* **Exercise objective**
Only the lines from the start up to and including the line containing "tag(wb_.build('weld_bead', M['alu'], hood), kind='stuff')" should be repeated, word for word.

* **Stored data**
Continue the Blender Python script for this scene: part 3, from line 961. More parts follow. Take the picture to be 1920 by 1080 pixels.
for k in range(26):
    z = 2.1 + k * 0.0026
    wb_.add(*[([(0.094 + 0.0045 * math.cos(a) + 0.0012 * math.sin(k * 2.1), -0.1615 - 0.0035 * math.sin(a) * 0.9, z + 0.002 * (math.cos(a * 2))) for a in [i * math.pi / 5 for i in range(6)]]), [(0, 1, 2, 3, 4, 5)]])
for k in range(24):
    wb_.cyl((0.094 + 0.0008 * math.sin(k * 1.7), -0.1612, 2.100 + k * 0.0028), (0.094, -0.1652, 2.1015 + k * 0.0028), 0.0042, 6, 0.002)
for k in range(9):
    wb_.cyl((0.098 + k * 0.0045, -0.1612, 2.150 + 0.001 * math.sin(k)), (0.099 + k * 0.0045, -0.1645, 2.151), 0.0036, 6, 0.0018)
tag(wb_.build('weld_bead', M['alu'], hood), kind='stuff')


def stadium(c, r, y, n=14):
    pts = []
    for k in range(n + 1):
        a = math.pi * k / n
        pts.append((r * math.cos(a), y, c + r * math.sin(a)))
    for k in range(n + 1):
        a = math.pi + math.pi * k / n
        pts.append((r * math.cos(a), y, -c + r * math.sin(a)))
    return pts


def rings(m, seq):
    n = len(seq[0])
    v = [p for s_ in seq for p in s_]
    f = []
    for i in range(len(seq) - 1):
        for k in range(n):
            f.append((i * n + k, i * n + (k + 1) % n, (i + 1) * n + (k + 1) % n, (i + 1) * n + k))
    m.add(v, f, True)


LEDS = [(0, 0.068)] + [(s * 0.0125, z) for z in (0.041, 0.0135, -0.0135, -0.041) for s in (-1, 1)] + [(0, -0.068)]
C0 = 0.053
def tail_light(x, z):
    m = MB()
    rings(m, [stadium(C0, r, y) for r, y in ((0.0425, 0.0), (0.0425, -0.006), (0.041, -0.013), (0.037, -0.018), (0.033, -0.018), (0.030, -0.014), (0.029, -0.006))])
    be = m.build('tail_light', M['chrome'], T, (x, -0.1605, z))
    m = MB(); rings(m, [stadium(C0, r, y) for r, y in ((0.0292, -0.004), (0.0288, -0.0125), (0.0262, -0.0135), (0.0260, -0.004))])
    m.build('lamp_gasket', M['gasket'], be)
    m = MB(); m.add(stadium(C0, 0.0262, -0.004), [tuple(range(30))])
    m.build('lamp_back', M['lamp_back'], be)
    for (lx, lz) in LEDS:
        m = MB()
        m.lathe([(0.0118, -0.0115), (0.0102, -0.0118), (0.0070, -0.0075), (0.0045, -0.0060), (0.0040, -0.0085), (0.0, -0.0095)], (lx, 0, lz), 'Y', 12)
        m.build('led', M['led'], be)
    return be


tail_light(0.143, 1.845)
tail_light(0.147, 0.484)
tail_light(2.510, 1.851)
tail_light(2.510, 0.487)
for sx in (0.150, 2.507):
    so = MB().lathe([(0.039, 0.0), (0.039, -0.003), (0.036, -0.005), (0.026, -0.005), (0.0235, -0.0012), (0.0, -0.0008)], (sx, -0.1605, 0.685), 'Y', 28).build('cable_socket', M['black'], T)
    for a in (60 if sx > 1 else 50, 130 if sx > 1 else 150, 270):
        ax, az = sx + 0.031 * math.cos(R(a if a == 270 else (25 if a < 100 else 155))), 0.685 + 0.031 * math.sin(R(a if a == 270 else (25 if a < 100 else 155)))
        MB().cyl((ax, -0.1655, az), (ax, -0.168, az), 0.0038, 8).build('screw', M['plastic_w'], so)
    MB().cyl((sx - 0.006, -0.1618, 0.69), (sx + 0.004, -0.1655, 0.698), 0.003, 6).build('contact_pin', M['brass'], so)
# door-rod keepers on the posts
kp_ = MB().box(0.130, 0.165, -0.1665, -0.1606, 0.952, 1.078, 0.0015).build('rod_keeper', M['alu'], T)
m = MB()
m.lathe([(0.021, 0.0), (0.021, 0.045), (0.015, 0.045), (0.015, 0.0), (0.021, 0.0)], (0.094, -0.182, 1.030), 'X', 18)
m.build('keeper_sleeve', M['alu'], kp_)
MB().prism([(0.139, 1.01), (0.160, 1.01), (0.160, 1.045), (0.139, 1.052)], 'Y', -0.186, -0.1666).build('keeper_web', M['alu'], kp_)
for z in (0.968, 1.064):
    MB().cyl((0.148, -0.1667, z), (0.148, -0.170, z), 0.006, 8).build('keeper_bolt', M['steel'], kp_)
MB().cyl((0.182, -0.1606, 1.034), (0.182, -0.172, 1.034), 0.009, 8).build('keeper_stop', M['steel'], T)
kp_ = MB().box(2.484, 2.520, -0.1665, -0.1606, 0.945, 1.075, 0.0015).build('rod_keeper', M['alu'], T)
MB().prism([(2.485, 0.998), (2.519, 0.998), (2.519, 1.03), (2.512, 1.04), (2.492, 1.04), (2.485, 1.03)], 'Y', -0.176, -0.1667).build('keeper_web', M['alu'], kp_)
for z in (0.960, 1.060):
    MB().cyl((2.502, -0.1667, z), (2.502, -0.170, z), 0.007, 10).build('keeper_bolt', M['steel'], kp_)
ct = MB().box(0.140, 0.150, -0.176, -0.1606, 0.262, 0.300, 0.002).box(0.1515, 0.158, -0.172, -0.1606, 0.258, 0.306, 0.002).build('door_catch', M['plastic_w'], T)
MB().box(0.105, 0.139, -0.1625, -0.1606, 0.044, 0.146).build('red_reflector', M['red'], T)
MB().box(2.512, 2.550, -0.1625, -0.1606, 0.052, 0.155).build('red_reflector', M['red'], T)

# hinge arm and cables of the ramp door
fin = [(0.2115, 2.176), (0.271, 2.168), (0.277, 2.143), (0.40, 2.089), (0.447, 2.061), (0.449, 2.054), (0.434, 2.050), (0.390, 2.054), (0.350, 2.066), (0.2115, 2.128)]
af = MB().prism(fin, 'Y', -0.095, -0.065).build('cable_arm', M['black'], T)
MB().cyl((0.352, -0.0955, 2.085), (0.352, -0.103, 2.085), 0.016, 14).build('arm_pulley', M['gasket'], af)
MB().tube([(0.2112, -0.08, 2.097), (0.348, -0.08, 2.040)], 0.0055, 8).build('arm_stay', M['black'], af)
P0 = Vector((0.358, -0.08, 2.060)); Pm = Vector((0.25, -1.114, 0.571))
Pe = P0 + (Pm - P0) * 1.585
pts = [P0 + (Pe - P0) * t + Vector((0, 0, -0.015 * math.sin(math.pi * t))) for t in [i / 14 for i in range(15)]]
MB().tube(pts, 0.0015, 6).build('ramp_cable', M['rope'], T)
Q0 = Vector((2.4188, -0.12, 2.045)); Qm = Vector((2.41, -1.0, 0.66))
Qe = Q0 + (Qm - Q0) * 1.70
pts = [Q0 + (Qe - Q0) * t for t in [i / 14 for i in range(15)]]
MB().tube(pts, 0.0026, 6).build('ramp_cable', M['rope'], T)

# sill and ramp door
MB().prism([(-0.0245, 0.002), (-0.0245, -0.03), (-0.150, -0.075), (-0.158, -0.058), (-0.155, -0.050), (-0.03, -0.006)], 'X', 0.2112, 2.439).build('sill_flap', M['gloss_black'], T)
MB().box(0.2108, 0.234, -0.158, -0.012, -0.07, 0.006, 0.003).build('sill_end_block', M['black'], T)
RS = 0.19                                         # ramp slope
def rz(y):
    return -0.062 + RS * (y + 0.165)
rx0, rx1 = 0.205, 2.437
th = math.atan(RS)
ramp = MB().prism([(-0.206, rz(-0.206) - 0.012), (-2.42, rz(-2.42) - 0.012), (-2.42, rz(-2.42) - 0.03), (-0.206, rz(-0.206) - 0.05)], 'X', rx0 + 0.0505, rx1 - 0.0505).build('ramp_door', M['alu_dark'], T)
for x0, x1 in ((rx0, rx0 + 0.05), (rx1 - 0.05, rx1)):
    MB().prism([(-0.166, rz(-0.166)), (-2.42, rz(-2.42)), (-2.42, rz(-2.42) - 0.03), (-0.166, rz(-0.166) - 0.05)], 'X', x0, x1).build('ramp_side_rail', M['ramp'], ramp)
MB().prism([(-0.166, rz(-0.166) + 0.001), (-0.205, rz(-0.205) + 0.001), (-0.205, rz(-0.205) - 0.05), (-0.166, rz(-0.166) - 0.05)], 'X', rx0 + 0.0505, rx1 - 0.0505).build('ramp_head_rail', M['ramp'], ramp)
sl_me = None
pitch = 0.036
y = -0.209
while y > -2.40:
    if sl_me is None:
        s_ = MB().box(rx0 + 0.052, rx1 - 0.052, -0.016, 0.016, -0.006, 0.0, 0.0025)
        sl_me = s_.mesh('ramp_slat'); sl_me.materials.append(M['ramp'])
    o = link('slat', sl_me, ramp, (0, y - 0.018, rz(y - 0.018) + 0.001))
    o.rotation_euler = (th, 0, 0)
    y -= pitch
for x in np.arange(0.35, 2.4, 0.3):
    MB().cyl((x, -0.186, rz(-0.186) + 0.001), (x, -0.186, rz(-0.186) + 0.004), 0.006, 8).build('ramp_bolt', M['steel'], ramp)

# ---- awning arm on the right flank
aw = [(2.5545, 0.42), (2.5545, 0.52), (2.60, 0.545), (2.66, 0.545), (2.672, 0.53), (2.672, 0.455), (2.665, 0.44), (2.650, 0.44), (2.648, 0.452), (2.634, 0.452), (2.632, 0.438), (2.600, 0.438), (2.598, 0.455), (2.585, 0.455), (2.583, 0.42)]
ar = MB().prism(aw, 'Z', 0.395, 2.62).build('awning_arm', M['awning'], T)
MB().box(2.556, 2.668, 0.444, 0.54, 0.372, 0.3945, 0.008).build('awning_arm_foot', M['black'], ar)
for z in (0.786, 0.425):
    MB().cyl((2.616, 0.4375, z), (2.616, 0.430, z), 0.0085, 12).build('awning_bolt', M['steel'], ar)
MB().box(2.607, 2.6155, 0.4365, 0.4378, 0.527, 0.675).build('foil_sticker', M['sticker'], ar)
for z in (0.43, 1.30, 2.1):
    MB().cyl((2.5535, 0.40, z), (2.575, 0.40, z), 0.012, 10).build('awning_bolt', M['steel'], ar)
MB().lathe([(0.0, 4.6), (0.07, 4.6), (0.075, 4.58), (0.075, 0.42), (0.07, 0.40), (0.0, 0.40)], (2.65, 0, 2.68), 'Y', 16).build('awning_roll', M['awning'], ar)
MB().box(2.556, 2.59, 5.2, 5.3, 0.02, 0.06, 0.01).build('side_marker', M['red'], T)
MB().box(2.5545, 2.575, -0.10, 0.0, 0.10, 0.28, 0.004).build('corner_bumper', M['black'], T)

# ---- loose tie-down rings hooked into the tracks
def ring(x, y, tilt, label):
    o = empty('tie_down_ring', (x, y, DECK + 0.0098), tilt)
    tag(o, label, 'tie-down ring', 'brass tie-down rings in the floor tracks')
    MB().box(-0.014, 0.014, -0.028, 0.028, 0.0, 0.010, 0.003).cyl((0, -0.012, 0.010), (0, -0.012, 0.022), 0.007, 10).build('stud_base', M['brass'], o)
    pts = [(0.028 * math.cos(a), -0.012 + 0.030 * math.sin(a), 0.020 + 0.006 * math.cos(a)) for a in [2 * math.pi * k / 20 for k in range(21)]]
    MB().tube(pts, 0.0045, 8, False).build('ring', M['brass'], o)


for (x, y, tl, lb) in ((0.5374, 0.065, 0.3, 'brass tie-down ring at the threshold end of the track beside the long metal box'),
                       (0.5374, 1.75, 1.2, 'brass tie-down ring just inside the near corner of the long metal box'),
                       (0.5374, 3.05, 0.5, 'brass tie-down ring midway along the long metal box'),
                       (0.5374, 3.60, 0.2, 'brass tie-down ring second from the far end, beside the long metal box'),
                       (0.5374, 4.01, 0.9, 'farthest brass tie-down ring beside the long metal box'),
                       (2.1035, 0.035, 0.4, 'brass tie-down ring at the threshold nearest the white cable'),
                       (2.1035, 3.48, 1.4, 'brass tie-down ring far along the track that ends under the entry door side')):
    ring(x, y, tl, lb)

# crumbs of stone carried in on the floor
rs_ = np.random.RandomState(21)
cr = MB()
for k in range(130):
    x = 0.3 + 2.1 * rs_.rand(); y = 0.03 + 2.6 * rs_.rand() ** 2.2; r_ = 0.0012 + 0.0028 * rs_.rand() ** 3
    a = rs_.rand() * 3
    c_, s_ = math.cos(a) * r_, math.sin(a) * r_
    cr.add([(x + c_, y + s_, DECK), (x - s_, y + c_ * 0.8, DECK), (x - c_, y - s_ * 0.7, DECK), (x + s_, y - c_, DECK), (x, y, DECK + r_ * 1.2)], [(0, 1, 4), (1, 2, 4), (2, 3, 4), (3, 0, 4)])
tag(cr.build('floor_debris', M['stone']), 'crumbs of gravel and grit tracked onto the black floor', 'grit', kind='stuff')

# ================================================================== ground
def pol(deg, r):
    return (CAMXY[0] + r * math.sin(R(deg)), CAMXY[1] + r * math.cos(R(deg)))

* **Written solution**
Continue the Blender Python script for this scene: part 3, from line 961. More parts follow. Take the picture to be 1920 by 1080 pixels.
for k in range(26):
    z = 2.1 + k * 0.0026
    wb_.add(*[([(0.094 + 0.0045 * math.cos(a) + 0.0012 * math.sin(k * 2.1), -0.1615 - 0.0035 * math.sin(a) * 0.9, z + 0.002 * (math.cos(a * 2))) for a in [i * math.pi / 5 for i in range(6)]]), [(0, 1, 2, 3, 4, 5)]])
for k in range(24):
    wb_.cyl((0.094 + 0.0008 * math.sin(k * 1.7), -0.1612, 2.100 + k * 0.0028), (0.094, -0.1652, 2.1015 + k * 0.0028), 0.0042, 6, 0.002)
for k in range(9):
    wb_.cyl((0.098 + k * 0.0045, -0.1612, 2.150 + 0.001 * math.sin(k)), (0.099 + k * 0.0045, -0.1645, 2.151), 0.0036, 6, 0.0018)
tag(wb_.build('weld_bead', M['alu'], hood), kind='stuff')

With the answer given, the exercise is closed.